Ask your solution provider these questions to determine their expertise:

  • What is the background of their founders and of their key legal experts and technology experts?
  • How big is their software engineering team? How many architects, product managers, lead engineers, database engineers, front-end developers, back-end developers, cybersecurity professionals, etc.?
  • Is their software development outsourced or do they have their own in-house team?
  • How many years of experience do they have developing software technology, specifically cloud technology and legal industry technology?
  • Do they have any Silicon Valley venture capital funding?
  • Do they have any official associations with tech giants like Microsoft?

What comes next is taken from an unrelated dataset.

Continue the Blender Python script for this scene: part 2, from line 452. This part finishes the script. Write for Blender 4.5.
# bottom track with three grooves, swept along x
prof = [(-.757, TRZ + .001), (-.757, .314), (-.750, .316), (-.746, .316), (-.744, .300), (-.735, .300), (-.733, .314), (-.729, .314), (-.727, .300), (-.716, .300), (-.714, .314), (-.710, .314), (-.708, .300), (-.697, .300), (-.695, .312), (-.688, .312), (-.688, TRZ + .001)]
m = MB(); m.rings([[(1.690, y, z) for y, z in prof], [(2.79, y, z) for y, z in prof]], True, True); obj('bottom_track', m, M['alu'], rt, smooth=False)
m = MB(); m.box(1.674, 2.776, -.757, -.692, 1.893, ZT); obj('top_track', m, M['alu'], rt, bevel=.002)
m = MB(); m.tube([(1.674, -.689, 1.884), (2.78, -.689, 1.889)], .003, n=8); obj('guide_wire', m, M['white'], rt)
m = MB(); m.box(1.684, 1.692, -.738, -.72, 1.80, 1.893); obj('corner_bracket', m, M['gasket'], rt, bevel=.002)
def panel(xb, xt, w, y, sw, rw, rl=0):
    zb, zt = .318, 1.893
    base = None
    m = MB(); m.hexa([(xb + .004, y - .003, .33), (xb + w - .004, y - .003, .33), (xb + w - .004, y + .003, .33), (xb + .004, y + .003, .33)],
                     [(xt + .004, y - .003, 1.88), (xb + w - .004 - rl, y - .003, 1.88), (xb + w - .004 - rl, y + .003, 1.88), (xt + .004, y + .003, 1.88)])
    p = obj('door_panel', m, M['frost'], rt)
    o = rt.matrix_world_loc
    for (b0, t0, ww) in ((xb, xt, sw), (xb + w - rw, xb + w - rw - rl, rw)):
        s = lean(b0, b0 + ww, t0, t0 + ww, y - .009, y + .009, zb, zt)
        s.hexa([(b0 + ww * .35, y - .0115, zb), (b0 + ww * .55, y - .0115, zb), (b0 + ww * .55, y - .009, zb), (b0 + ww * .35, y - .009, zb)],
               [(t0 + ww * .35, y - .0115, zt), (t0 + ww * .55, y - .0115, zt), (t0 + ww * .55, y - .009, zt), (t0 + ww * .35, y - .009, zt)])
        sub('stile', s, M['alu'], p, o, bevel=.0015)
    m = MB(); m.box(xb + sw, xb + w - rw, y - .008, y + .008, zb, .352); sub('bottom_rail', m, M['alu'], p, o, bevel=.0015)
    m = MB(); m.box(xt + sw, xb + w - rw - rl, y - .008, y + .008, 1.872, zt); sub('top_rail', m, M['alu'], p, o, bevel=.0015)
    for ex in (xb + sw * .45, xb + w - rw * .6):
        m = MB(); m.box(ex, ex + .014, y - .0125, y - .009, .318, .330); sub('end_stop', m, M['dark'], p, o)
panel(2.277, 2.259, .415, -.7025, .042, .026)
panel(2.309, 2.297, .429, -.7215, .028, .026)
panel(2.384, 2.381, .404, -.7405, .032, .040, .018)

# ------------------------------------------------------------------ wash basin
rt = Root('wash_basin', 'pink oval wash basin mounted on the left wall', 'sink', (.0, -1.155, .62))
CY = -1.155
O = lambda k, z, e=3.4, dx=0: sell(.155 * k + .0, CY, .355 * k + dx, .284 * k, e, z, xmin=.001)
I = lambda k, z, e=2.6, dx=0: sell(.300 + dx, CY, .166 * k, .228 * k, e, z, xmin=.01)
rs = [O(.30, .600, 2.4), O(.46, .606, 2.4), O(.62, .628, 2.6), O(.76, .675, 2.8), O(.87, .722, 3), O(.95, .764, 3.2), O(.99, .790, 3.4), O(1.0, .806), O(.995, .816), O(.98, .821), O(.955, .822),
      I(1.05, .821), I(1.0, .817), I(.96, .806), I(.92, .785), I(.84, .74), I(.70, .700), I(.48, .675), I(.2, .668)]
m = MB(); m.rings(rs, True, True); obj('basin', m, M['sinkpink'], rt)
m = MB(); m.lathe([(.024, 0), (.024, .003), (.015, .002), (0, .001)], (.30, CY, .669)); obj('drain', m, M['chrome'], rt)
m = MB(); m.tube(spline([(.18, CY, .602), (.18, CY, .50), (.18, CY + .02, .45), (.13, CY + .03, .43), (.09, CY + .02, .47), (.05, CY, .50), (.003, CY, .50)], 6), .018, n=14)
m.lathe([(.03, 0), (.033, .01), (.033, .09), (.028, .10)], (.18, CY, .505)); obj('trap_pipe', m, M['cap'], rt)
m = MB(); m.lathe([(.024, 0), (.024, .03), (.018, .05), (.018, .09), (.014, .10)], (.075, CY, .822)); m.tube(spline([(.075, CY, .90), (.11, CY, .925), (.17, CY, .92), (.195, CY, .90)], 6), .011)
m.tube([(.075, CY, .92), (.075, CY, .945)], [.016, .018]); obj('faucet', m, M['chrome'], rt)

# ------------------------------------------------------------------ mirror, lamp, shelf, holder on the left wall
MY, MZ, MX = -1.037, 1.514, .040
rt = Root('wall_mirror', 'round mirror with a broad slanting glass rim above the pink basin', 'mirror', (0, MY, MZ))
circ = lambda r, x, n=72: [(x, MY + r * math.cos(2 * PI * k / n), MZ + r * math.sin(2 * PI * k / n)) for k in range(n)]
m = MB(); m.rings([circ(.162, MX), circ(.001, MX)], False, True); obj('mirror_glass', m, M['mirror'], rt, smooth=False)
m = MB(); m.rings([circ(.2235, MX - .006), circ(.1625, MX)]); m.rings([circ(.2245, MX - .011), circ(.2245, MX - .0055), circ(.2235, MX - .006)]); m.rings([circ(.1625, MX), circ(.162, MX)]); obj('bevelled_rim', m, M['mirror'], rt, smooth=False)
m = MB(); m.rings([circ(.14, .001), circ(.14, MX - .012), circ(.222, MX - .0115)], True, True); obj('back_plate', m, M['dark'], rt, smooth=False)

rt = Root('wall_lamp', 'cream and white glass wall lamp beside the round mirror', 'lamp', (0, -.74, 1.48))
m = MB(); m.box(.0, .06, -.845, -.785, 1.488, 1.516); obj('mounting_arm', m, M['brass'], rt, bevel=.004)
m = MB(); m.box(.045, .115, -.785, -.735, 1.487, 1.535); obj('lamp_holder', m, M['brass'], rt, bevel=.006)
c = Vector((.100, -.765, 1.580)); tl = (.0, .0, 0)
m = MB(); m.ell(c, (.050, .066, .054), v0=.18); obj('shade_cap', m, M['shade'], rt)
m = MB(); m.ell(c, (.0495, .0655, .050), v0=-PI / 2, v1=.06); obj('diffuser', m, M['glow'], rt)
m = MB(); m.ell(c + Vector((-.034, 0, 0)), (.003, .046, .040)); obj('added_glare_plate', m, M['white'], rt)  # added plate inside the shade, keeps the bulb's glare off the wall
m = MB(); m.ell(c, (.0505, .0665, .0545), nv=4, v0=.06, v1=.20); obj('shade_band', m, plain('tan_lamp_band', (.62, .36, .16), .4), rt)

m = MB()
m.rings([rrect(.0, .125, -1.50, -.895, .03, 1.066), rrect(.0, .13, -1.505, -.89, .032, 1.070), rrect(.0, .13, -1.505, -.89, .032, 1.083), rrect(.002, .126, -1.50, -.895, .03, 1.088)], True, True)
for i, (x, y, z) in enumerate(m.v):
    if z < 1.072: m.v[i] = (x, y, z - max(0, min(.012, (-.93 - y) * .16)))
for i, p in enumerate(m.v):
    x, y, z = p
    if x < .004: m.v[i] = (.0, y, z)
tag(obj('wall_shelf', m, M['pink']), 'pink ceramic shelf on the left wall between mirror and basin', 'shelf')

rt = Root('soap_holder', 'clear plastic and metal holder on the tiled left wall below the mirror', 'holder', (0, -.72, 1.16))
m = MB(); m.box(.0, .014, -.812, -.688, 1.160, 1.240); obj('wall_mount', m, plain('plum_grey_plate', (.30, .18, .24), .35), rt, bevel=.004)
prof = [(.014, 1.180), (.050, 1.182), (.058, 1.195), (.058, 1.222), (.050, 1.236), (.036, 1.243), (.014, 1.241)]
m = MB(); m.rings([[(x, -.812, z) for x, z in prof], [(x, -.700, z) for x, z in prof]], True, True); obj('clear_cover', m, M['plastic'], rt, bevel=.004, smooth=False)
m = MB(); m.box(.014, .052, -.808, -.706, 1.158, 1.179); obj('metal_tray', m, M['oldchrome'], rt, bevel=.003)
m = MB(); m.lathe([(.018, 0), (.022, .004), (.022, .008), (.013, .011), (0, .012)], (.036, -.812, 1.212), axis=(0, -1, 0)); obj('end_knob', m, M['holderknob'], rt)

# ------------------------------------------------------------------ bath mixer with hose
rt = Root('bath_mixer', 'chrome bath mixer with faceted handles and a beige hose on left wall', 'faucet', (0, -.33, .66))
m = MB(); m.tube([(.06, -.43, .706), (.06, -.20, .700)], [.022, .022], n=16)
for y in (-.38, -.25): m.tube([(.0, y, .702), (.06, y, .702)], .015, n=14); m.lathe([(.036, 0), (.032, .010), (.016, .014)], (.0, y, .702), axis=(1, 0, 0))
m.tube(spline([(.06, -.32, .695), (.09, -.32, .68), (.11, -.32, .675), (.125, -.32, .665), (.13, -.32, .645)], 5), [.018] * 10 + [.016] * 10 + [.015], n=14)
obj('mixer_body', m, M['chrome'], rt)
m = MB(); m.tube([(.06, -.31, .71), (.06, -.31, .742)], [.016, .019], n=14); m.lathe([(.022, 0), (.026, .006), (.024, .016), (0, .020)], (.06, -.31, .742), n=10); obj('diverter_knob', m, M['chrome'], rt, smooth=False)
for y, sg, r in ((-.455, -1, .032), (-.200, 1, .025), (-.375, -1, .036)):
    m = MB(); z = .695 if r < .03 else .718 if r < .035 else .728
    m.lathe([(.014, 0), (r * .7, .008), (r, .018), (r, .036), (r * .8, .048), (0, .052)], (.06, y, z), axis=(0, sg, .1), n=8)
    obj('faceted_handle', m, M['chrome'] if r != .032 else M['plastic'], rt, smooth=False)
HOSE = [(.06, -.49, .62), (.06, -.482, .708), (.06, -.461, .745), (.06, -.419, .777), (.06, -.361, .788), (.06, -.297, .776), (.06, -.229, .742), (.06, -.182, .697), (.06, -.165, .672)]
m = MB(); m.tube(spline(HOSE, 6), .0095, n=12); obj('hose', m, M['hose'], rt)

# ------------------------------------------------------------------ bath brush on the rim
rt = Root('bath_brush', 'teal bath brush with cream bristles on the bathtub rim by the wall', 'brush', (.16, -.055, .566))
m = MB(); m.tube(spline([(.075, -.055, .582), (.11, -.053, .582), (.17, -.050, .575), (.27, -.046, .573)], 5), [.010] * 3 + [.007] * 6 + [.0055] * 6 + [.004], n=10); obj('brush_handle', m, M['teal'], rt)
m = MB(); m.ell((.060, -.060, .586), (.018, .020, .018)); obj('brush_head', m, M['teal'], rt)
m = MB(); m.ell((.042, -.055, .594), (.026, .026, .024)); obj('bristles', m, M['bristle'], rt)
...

The bottom line is, you need to be a full-fledged software development firm, with sophisticated resources, software development skills, high-tech expertise, and experience to be a cloud-based solution provider. You need a reliable and robust organization that has teams of development engineers, testers, architects, designers, analysts, and support engineers who develop and maintain the product day in and day out. In addition, you need an organization that employs lawyers to bring subject matter expertise to every step of the design process. This is an area where association with technology giants like Microsoft, the involvement of sophisticated Silicon Valley venture capital firms and teams with advanced, sophisticated pedigrees really do matter!

In summary, as with any hot industry, there are technology innovators who set the trends and others who cling to their coattails. As you look for a personal injury case management software, you need to very carefully filter out the noise and evaluate whether the solution presented is the “Real Legal Cloud”.